:: WHAT NEEDS TO BE DONE ::
Begin at the first line below and copy each line exactly, ending with the line where "COL = S.collection" appears.

:: DATASET EXCERPT ::
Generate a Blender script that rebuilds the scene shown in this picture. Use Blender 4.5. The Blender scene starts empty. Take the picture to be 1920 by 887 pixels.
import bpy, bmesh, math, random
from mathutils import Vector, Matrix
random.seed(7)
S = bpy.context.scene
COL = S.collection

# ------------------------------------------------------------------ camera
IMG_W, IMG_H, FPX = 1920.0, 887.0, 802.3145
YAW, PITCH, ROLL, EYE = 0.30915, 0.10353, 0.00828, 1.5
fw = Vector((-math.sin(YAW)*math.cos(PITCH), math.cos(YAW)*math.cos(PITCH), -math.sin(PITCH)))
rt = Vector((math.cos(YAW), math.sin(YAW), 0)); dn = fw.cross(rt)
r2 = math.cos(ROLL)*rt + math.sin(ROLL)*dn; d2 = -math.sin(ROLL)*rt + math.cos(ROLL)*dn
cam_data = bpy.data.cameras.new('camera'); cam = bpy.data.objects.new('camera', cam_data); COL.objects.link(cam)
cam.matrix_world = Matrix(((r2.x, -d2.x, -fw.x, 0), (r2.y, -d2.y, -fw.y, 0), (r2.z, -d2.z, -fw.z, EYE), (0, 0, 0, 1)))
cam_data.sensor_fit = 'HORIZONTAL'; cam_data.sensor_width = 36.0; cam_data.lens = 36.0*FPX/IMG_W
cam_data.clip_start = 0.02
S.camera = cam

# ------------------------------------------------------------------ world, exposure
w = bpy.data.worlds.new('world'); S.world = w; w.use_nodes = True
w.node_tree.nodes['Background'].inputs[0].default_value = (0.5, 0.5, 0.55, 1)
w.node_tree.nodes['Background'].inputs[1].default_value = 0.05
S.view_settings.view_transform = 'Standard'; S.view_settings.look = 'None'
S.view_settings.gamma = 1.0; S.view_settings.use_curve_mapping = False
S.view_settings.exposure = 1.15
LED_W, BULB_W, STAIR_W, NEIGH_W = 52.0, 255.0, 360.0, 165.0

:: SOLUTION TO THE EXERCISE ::
Generate a Blender script that rebuilds the scene shown in this picture. Use Blender 4.5. The Blender scene starts empty. Take the picture to be 1920 by 887 pixels.
import bpy, bmesh, math, random
from mathutils import Vector, Matrix
random.seed(7)
S = bpy.context.scene
COL = S.collection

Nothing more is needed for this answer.